Mai in vita mia ho pensato di ammazzare mia figlia, neppure gli animali fanno questo. In carcere dicono “quello è l’uomo che ha uccisa sua figlia”, ma mai un padre e una madre potrebbero fare una cosa del genere. Saman era il mio cuore, il mio sangue. Ora dicono che io l’ho ammazzata. Non è neanche da pensare una cosa del genere. Non sono mai stato cattivo,

ha concluso l’uomo, giocandosi l’ultima carta che aveva per tentare di evitare l’ergastolo. La sentenza di primo grado è attesa per la serata di oggi, 19 dicembre.

Attesa per la sentenza di primo grado

Il corpo della 18enne fu trovato grazie alle indicazioni dello zio Danish, che insieme ai genitori e ai due cugini di Saman, Noumanoulaq Noumanoulaq e Ikram Ijaz, era già sospettato dell’omicidio. L’uomo, che ha collaborato con la giustizia, rischia 30 anni di reclusione e non l’ergastolo. I due cugini della vittima imputati, ritenuti meri esecutori dei suoi ordini, ne rischiano invece 26.

All’inizio per tutti e tre erano stati chiesti 30 anni. Poi però la Procura aveva optato per un ricalcolo della pena. Ad incastrarli c’è la testimonianza del fratello di Saman, che disse di averli visti portare la ragazza dietro alla serra dove sarebbe stata uccisa, trascinandola per il collo. Sull’utilizzabilità delle sue dichiarazioni si è discusso a lungo.

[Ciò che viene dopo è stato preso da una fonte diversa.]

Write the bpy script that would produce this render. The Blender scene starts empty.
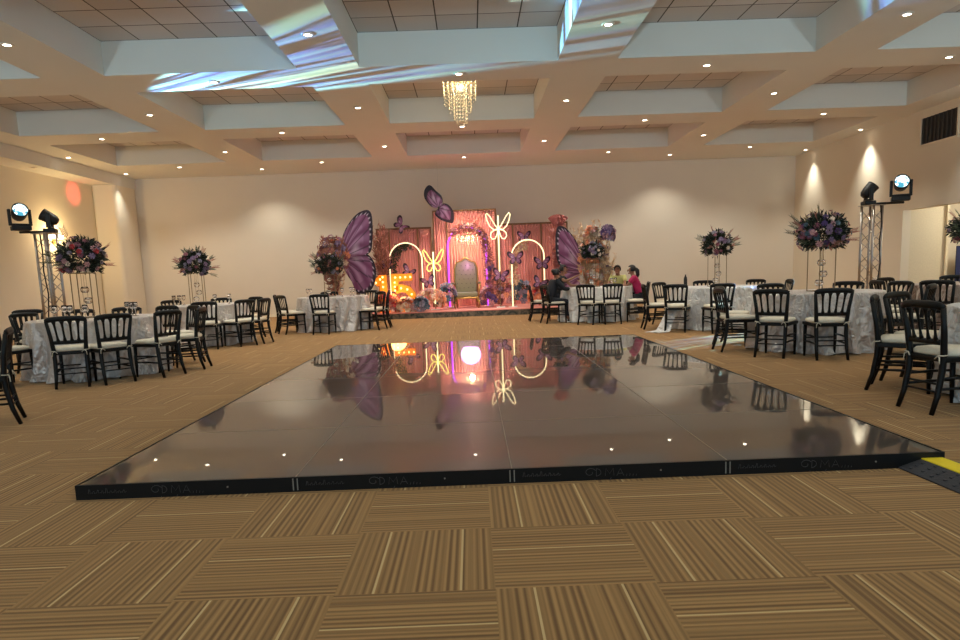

I giudici hanno infatti “accusato” la Procura di averle ottenute seguendo una procedura sbagliata. Il giovane, secondo loro, andava indagato come gli altri familiari fin dagli esordi della vicenda. Il Tribunale per i minori alla fine ha deciso di muoversi diversamente, dando fiducia al giovane, che ha più volte detto di “essere cambiato” e di voler dire solo la verità.